Digital & IT

Published: October 14, 2019 | Updated: October 14, 2019

Security boss warns changes to supply chains could put firms at risk from cyber attacks

Matt Horan, Security Director, C3IA Solutions
By Andrew Diprose, editor

Businesses have been warned they could lay themselves open to cyber attacks by making changes to their supply chains post Brexit.

Matt Horan, Security Director of Dorset-based cyber-security company C3IA Solutions, said companies should ensure new arrangements are secure.

He warned businesses could overlook the security aspects of any new relationship and that just one vulnerability in a supply chain could have severe knock-on effects.

Mr Horan, a former Royal Signaller, said: “This is a serious issue that could massively impact on business.

“Whatever happens with regard to Brexit, businesses are now correctly working to mitigate against supply problems.

“Companies obviously want to ensure their work is unhindered and this has led in some cases to stockpiling and also to lining up new suppliers – possibly from outside the EU.

“While these transitions might maintain an effective supply chain it is imperative that security is not overlooked.

“We have seen the results of breaches in supply chains and one weakness can have major repercussions; if you drop a stone in a pond the ripples will travel right to the periphery.

“Existing supply chains might have been built up over years with special regard made to information assurance and security.

“But when putting links together in haste this is one aspect that might not have the priority it ought to.

“It is crucial that business remains smooth – but also secure.”

Mr Horan, whose Poole-based business works in the defence and security sectors, for government departments and within industry, serving both SMEs and multi-national firms, said his company witnessed at first-hand where vulnerabilities lie and how they are exploited.

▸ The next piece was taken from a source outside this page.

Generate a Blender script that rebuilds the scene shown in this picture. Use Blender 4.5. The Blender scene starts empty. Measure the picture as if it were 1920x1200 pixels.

He added: “Whether the motive is financial – through ransomware for example – purely malicious, political or due to industrial espionage, any weakness will be identified.

“Whether your supply chain map looks like a cobweb or whether you do very little business abroad, the same warnings apply.

“In serious cases an attack could not only prove disastrous for business but could affect the nation’s economy.”

C3IA (a military term) was set up in 2006 by Mr Horan and Keith Parsons.

The business employs more than 100 people on contract with 39 as employees and 68 as associates.